Omit every picture and return the rest of the data unaltered.

- [STORED DATA]
-------
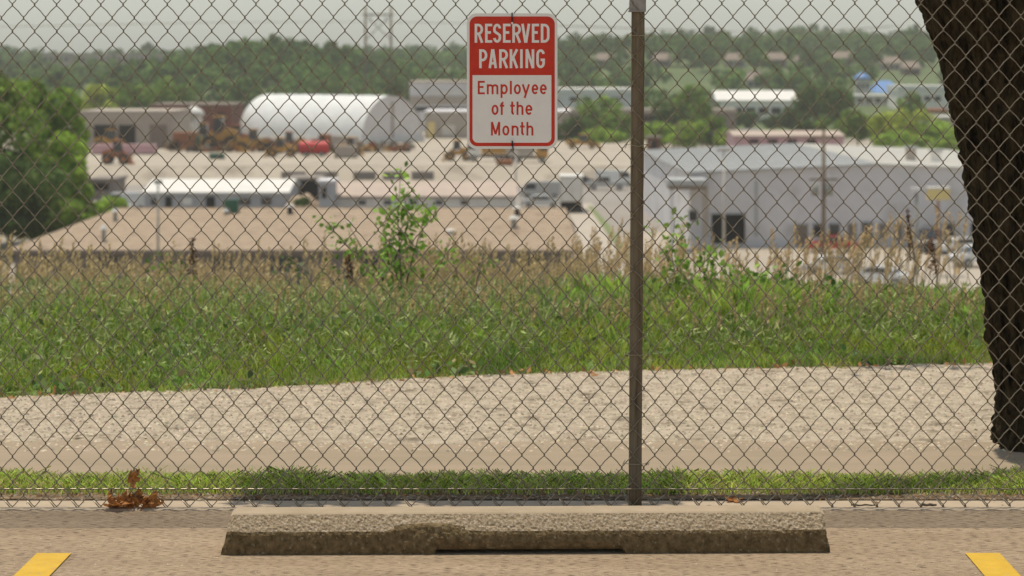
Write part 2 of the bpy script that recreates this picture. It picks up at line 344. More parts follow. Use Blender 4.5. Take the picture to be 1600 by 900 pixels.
# ------------------------------------------------------------------ fence
YF = 8.0; S = F / YF
def fx(px): return (px - CX) / S
def fz(py): return H - (py - CY) / S
fence = thing('chain_link_fence', 'rusty chain link fence crossing the whole picture behind the wheel stop', 'fence', (0, YF, .03))
FZ = .03
zA = [fz(792.6), fz(753.0), fz(712.8)]
dz = 41.475 / S
while zA[-1] < 2.02: zA.append(zA[-1] + dz)
pitch = 34.63 / S; x0 = fx(19.4)
def wob(x, z):
    return (.0026 * mnoise.noise(Vector((x * 3.1, z * 3.1, 0))) + .0008 * mnoise.noise(Vector((x * 19, z * 19, 7))),
            .0030 * mnoise.noise(Vector((x * 2.7, z * 2.7, 4))) + .0008 * mnoise.noise(Vector((x * 17, z * 17, 2))) + .0022 * (x + 1.78))
RW = .00185
NA = len(zA)
def wire_points(col, left_is_A):
    xl = x0 + (col if left_is_A else col + .5) * pitch; xr = xl + pitch / 2
    # list of nodes from bottom to top, alternating sides
    nodes = []
    for j in range(NA):
        nodes.append(('A', zA[j])); 
        if j < NA - 1: nodes.append(('B', (zA[j] + zA[j + 1]) / 2))
    pts = []; e = .0016
    def side(c): return (c == 'A') == left_is_A      # True: this node is on the left extreme
    for k in range(len(nodes)):
        c, z = nodes[k]; lf = side(c); x = xl if lf else xr; ox = -e if lf else e; sg = 1 if lf else -1
        # leaving upward: from a left node upward goes to the right node = '/' (back); from a right node upward = '\' (front)
        yb_dn = (-.0021 if lf else .0021)   # the strand below a left node is '\' going down-right = front
        yb_up = (.0021 if lf else -.0021)
        if k > 0: pts.append((x + sg * .0062, yb_dn, z - .0085)); pts.append((x + ox + sg * .0012, yb_dn * .8, z - .0032))
        pts.append((x + ox, 0, z))
        if k < len(nodes) - 1:
            pts.append((x + ox + sg * .0012, yb_up * .8, z + .0032)); pts.append((x + sg * .0062, yb_up, z + .0085))
            c2, z2 = nodes[k + 1]; xo = xr if lf else xl
            bow = .0011
            pts.append(((x + xo) / 2 + bow * (1 if not lf else -1), yb_up, (z + z2) / 2 + bow))
    out = []
    # tail folded back up at the bottom knuckle
    bx, by, bz = pts[0]; sg = 1 if side('A') else -1
    tail = [(bx + sg * .026, -.006, bz + .0265 - .003), (bx + sg * .010, -.0062, bz + .0065 - .003), (bx - sg * .0005, -.005, bz - .004), (bx, -.001, bz - .0022)]
    for p in (tail if not left_is_A else [(bx - .0018, .001, bz - .0042), (bx - .0008, 0, bz - .002)]) + pts:
        wx, wz = wob(p[0], p[2]); out.append((p[0] + wx, p[1], p[2] + wz - FZ))
    return out
ncol0, ncol1 = -22, 66
for c in range(ncol0, ncol1):
    for lA in (True, False):
        mb = MB(); mb.tube(wire_points(c, lA), RW, 5); mb.build('wire', M['wire'], fence, smooth=True)
# the tension wire and its hog-ring sag
tw = []
for i in range(300):
    x = fx(-760) + (fx(2330) - fx(-760)) * i / 299
    tw.append((x, -.0055, fz(763.5) - FZ + .0016 * mnoise.noise(Vector((x * 6, 0, 0))) + .0010 * mnoise.noise(Vector((x * 23, 0, 3)))))
mb = MB(); mb.tube(tw, .0023, 6); mb.build('tension_wire', M['wire'], fence, smooth=True)
mb = MB(); mb.tube([(p[0], p[1] + .004, zA[-1] - .02 - FZ) for p in tw[::6]], .0023, 6); mb.build('tension_wire', M['wire'], fence, smooth=True)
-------
- [WRITTEN RESPONSE]
Write part 2 of the bpy script that recreates this picture. It picks up at line 344. More parts follow. Use Blender 4.5. Take the picture to be 1600 by 900 pixels.
# ------------------------------------------------------------------ fence
YF = 8.0; S = F / YF
def fx(px): return (px - CX) / S
def fz(py): return H - (py - CY) / S
fence = thing('chain_link_fence', 'rusty chain link fence crossing the whole picture behind the wheel stop', 'fence', (0, YF, .03))
FZ = .03
zA = [fz(792.6), fz(753.0), fz(712.8)]
dz = 41.475 / S
while zA[-1] < 2.02: zA.append(zA[-1] + dz)
pitch = 34.63 / S; x0 = fx(19.4)
def wob(x, z):
    return (.0026 * mnoise.noise(Vector((x * 3.1, z * 3.1, 0))) + .0008 * mnoise.noise(Vector((x * 19, z * 19, 7))),
            .0030 * mnoise.noise(Vector((x * 2.7, z * 2.7, 4))) + .0008 * mnoise.noise(Vector((x * 17, z * 17, 2))) + .0022 * (x + 1.78))
RW = .00185
NA = len(zA)
def wire_points(col, left_is_A):
    xl = x0 + (col if left_is_A else col + .5) * pitch; xr = xl + pitch / 2
    # list of nodes from bottom to top, alternating sides
    nodes = []
    for j in range(NA):
        nodes.append(('A', zA[j])); 
        if j < NA - 1: nodes.append(('B', (zA[j] + zA[j + 1]) / 2))
    pts = []; e = .0016
    def side(c): return (c == 'A') == left_is_A      # True: this node is on the left extreme
    for k in range(len(nodes)):
        c, z = nodes[k]; lf = side(c); x = xl if lf else xr; ox = -e if lf else e; sg = 1 if lf else -1
        # leaving upward: from a left node upward goes to the right node = '/' (back); from a right node upward = '\' (front)
        yb_dn = (-.0021 if lf else .0021)   # the strand below a left node is '\' going down-right = front
        yb_up = (.0021 if lf else -.0021)
        if k > 0: pts.append((x + sg * .0062, yb_dn, z - .0085)); pts.append((x + ox + sg * .0012, yb_dn * .8, z - .0032))
        pts.append((x + ox, 0, z))
        if k < len(nodes) - 1:
            pts.append((x + ox + sg * .0012, yb_up * .8, z + .0032)); pts.append((x + sg * .0062, yb_up, z + .0085))
            c2, z2 = nodes[k + 1]; xo = xr if lf else xl
            bow = .0011
            pts.append(((x + xo) / 2 + bow * (1 if not lf else -1), yb_up, (z + z2) / 2 + bow))
    out = []
    # tail folded back up at the bottom knuckle
    bx, by, bz = pts[0]; sg = 1 if side('A') else -1
    tail = [(bx + sg * .026, -.006, bz + .0265 - .003), (bx + sg * .010, -.0062, bz + .0065 - .003), (bx - sg * .0005, -.005, bz - .004), (bx, -.001, bz - .0022)]
    for p in (tail if not left_is_A else [(bx - .0018, .001, bz - .0042), (bx - .0008, 0, bz - .002)]) + pts:
        wx, wz = wob(p[0], p[2]); out.append((p[0] + wx, p[1], p[2] + wz - FZ))
    return out
ncol0, ncol1 = -22, 66
for c in range(ncol0, ncol1):
    for lA in (True, False):
        mb = MB(); mb.tube(wire_points(c, lA), RW, 5); mb.build('wire', M['wire'], fence, smooth=True)
# the tension wire and its hog-ring sag
tw = []
for i in range(300):
    x = fx(-760) + (fx(2330) - fx(-760)) * i / 299
    tw.append((x, -.0055, fz(763.5) - FZ + .0016 * mnoise.noise(Vector((x * 6, 0, 0))) + .0010 * mnoise.noise(Vector((x * 23, 0, 3)))))
mb = MB(); mb.tube(tw, .0023, 6); mb.build('tension_wire', M['wire'], fence, smooth=True)
mb = MB(); mb.tube([(p[0], p[1] + .004, zA[-1] - .02 - FZ) for p in tw[::6]], .0023, 6); mb.build('tension_wire', M['wire'], fence, smooth=True)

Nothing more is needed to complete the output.